Betrachtet man sich die durchschnittlichen Bewertungen der professionellen Plattenkritiker, zusammengetragen von Metacritic, so ist dieser Abstieg nicht nachzuvollziehen: Hier liegt "Working Girl" mit 64/100 Punkten nur knapp hinter "Hands" (68) und "Nocturne" (69). 

"Working Girl" klingt in seinen besten Momenten nach dem, was Saint Etienne, Kylie Mnogue oder die Pet Shop Boys in den 90ern so präsentierten. Wer also auf eingängigen, synthetischen Pop (erweitert um House- und R'n'B-Elemente) steht, der sollte es einmal mit "Working Girl", an dem zahlreiche Produzenten, wie Ariel Rechtshaid (Madonna, Brandon Flowers), Peter Wade (Natasha Bedingfield, Kylie Minogue) oder Jas Shaw von Simian Mobile Disco, werkelten, versuchen. 

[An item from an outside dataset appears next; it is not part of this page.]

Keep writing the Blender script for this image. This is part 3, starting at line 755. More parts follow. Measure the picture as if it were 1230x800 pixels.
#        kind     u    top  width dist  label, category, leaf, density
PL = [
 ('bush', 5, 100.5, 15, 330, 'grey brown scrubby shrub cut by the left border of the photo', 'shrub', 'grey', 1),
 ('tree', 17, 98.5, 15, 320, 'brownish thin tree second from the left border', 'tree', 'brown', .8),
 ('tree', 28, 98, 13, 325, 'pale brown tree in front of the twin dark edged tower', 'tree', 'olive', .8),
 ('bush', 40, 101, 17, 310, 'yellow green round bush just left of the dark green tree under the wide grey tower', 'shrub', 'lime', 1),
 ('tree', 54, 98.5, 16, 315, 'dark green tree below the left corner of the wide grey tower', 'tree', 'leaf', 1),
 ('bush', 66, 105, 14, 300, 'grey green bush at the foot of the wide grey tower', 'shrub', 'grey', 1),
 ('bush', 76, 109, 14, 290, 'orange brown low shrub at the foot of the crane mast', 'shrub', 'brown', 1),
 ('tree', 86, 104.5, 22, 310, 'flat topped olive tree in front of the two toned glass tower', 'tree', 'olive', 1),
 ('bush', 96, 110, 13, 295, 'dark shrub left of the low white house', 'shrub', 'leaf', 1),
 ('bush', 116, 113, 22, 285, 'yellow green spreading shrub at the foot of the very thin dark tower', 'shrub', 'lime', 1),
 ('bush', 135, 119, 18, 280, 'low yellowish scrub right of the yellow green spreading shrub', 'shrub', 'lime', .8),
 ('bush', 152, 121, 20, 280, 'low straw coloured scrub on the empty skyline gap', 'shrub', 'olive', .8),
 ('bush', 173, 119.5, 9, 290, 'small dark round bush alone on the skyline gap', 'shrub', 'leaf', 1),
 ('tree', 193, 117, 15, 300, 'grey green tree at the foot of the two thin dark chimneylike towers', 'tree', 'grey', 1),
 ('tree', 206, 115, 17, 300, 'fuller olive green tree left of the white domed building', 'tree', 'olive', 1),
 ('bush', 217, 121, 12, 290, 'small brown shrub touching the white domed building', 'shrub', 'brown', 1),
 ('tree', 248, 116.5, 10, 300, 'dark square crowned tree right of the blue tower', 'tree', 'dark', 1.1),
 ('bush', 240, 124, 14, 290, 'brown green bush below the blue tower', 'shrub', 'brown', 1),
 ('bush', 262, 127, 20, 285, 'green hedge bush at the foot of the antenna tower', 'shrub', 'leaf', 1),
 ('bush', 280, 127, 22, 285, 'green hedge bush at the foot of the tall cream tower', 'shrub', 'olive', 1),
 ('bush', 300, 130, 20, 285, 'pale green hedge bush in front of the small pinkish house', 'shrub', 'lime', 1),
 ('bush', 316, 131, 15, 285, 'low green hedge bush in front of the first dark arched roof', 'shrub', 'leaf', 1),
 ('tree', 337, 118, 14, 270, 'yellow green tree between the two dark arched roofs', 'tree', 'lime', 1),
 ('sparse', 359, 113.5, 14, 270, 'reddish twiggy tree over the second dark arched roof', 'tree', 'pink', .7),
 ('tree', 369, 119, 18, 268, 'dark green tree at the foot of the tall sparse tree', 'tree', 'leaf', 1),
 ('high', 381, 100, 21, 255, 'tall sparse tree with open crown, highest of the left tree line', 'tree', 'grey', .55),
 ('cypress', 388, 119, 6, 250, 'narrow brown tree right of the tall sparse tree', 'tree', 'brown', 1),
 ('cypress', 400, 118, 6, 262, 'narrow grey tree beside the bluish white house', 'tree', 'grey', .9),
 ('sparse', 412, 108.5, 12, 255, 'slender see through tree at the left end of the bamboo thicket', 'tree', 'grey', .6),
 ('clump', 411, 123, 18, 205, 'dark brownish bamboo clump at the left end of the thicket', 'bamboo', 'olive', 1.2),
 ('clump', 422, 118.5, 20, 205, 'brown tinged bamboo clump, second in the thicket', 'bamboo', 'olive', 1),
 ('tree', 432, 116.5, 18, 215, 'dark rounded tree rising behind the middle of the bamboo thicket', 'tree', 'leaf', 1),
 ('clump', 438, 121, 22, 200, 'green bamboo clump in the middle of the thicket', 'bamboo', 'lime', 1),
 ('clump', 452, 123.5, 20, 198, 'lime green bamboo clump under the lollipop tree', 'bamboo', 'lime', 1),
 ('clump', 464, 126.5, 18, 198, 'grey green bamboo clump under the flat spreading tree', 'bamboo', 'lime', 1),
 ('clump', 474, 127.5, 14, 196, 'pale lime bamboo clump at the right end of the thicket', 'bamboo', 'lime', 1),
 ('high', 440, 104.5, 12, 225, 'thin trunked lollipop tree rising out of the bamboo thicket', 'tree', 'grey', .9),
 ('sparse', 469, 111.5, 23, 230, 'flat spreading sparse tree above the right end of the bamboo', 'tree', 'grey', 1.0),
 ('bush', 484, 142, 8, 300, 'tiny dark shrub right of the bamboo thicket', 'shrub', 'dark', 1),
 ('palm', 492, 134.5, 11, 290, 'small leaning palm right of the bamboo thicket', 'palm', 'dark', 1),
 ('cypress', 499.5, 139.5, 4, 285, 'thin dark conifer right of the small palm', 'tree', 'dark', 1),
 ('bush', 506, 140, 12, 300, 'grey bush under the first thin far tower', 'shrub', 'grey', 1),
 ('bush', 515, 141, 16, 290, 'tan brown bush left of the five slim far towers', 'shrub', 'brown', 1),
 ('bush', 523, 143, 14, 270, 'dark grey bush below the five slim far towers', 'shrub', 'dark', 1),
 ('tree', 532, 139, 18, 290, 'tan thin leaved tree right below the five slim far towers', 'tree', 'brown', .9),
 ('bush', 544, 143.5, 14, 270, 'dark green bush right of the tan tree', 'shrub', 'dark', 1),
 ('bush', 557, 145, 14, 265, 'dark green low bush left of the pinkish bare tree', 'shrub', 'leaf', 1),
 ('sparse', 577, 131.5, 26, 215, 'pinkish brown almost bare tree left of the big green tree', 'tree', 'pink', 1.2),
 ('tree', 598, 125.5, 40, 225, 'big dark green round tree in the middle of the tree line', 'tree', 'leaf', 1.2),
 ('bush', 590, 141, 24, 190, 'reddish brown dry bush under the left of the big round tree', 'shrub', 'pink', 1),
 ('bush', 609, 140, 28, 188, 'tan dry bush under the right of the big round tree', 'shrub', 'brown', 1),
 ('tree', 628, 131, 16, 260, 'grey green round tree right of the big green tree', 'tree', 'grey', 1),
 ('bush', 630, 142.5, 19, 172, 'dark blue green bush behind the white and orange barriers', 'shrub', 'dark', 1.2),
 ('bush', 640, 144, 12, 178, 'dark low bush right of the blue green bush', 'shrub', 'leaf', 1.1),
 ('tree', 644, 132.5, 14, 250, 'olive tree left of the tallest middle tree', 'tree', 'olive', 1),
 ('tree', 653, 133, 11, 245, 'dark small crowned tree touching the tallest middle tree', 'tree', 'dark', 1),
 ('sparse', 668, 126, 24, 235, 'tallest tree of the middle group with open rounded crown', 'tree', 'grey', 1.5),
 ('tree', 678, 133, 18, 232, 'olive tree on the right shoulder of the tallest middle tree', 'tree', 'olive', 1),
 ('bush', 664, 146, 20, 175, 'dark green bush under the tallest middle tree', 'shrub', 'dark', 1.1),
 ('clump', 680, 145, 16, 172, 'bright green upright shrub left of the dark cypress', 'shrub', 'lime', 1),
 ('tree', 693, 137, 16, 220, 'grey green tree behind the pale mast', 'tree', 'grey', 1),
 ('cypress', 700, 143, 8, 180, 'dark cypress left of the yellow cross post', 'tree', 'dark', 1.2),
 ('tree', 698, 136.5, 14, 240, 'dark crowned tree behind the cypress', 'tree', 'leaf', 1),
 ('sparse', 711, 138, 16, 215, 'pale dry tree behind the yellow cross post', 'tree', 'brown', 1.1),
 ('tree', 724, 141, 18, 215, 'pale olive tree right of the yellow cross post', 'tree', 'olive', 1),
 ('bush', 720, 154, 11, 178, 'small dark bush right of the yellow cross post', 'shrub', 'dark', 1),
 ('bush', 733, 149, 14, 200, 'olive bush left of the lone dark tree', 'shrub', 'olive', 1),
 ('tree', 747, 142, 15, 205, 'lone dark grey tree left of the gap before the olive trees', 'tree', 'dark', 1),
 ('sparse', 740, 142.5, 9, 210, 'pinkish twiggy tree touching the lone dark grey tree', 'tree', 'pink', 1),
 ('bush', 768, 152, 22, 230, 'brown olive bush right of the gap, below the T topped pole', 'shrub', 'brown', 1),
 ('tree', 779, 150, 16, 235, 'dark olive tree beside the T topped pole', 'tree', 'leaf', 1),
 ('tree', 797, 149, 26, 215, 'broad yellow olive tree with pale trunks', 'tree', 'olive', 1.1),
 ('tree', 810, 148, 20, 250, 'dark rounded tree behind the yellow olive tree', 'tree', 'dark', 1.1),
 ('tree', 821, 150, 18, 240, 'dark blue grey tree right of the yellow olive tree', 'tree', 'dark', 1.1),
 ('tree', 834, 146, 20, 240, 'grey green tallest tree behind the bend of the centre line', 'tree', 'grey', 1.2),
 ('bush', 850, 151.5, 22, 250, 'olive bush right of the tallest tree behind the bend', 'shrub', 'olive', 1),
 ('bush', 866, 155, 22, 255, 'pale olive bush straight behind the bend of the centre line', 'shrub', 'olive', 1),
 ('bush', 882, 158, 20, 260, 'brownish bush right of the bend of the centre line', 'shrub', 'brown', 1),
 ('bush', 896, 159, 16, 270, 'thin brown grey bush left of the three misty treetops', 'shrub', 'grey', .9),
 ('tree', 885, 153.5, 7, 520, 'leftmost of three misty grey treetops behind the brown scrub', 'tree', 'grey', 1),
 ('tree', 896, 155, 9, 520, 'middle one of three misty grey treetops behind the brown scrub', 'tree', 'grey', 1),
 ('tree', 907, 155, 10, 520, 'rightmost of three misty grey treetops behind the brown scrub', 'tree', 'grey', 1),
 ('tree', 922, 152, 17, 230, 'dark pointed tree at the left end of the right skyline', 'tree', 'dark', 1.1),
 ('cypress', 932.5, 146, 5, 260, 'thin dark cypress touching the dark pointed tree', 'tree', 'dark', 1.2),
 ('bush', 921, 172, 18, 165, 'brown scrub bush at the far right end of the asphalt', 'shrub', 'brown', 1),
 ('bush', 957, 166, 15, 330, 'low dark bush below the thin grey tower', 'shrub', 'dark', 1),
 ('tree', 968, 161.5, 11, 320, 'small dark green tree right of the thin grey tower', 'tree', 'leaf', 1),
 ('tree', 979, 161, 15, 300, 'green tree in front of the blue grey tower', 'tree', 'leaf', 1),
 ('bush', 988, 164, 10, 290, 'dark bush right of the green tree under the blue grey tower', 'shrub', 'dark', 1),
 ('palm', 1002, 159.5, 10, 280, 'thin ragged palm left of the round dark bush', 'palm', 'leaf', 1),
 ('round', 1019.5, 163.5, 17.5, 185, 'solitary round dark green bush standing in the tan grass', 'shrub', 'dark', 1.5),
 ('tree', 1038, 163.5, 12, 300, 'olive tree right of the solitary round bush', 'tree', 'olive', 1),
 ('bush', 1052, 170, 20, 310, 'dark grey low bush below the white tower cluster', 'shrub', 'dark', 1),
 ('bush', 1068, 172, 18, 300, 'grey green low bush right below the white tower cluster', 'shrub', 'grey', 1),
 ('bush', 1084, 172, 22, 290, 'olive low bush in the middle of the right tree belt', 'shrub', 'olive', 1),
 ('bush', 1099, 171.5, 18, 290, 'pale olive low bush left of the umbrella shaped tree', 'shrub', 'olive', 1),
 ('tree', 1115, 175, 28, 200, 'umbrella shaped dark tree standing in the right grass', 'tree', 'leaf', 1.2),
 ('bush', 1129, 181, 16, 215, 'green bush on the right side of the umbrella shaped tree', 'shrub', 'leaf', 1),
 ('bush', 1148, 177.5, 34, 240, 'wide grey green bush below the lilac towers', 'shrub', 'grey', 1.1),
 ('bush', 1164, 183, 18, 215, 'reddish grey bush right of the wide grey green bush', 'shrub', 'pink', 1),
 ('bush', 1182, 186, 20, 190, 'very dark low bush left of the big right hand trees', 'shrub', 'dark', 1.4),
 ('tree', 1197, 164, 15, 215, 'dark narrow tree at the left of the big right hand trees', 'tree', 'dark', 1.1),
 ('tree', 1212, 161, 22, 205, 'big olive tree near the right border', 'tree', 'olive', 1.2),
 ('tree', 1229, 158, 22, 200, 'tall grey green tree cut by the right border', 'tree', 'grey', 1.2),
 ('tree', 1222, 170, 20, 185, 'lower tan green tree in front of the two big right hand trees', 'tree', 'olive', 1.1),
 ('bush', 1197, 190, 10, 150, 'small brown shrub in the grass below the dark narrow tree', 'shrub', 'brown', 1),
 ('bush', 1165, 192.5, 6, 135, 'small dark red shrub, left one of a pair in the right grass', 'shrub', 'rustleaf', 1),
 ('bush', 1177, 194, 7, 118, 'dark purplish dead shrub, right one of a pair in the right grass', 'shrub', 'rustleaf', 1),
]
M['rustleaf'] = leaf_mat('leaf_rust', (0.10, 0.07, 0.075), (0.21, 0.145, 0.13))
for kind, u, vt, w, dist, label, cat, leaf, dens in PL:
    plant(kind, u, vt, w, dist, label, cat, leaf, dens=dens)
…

Having been through the major label pop mill and taken the jelly fillets out of her stage gear, the classically-trained 30-year-old now runs her own label and knows whereof she sings. There are motivational numbers such as Get Things Done, with its great elastic-bass hook. But more often Hesketh is in the trenches. Against the Nineties club whumps of No Pressure, she notes: “The city treats you like a stranger/ Though you’ve been here a hundred times before/ Playing the game, you need a changer.”
There’s pouty fun (though little innovation) on Better in the Morning. Hesketh should take more risks. The most experimental track, Taste It, is the high point of an album that makes great commuting company.
(The Telegraph)




The album keeps its BPM up and its personal stakes high, as Hesketh articulates the ennui of a high-powered life. “I don’t like where I am and my friends don’t understand,” she sings on “No Pressure”. On “Business Pleasure”, she asserts, “I’m not your girl in the machine.” And on “Better in the Morning”, she bounces through a sing-song melody to talk herself out of feeling defeated at the end of the day. The production is lively and fun throughout, but ringed with after-hours melancholy. Hesketh sings as if she’s trying to claw her way out of isolation, hoping for someone, anyone, to hear her.
Little Boots packs her share of sarcasm into Working Girl, but above all she insists fiercely on her own humanity. She arranges her insecurities on a familiar pop framework, her struggles and doubts laid bare. The chirping “Help Too” carries some of the heaviest lyrics Hesketh has written — it might be her most tender song yet. Boots has refined her technical skills and curation choices over the past two albums, but her biggest breakthrough on Working Girl is just how much she’s now willing to let us in.
(Consequence Of Sound)




From the title track to the deep-house "Heroine" and "Business Pleasure," the theme of feminine empowerment is threaded loosely throughout, though "Get Things Done," with its kitschy disco affectations and girl-power hook ("We know how to get things done!"), sounds less like a modern feminist anthem and more like the theme song to Amy Schumer's recent "80's Ladies" sketch.
And while the reggae-influenced keyboards and bouncy, early-'90s house bass of "The Game" provide some nifty nostalgia-triggering tricks that are ultimately in service of rather pedestrian melodies and lyrics ("Play that game, break that chain"), tracks like the standout "Help Too," a bittersweet electro ballad worthy of Robyn, display an understated sophistication and vulnerability: "Baby, let me know if you're cold, you can have my sweater/Call me up in pieces, I'll put you back together." It's in moments like these that Little Boots seems to have found the perfect fit.
(Slant Magazine)


2 Kommentare:

  1. Bei Weitem nicht das schlechteste Synth-Pop-Album, das ich dieses Jahr gehört habe.